Затем второй акт торопливо пересказывает еще несколько событий фильма, в том числе демонстрируя пантомиму, которую играет Батист в театре (при абсолютной пластичности Матье Ганьо, при том, как нервно-выразительны его кисти рук, понять, что находила публика XIX века в пантомиме, невозможно -- поставлена сцена примитивно). Пожалуй, только срыв Батиста, когда он видит в ложе Гаранс, придуман точно (сдается мне, что то заслуга актера, а не постановщика) -- ступор, судорога, когда в секунду будто окаменевают все мышцы; а прожектор направлен в ложу, и туда же (в одну из настоящих лож театра) неотрывно направлен взгляд.

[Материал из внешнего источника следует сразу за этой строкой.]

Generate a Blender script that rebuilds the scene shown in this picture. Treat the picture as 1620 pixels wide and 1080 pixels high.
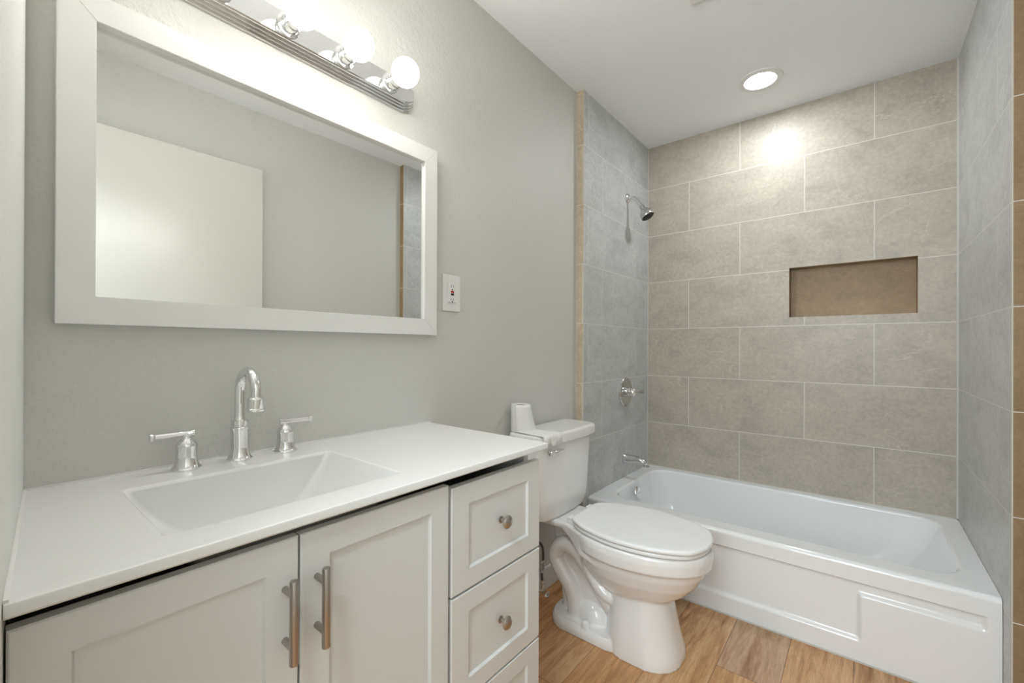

И лишь эффектный финал заставляет публику стряхнуть оцепенение: Гаранс уходит от Батиста в момент зимнего карнавала, сцена заполнена народом в белых костюмах (среди них масса Пьеро), несколько человек в костюмах темных, но лишь алое платье -- одно. Гаранс ярким пятном движется сквозь толпу, доходит до рампы и... шагает в оркестровую яму. Там кто-то подхватывает ее на плечо, и она плывет над оркестрантами, огибает дирижера и, открыв дверку за его спиной, уходит по проходу в зрительном зале. Луч света не провожает ее -- она растворяется во тьме, среди пришедшей в Парижскую оперу публики. Это опять-таки переложение финальной сцены фильма -- но переложение театральное (в кино все кончалось на улице), поэтическое. И если бы Мартинез сумел выдержать во всем балете интонацию двух удавшихся сцен, цены бы ему не было. А так вышел поклон великому фильму. Небездарный, но неровный и вполне ученический.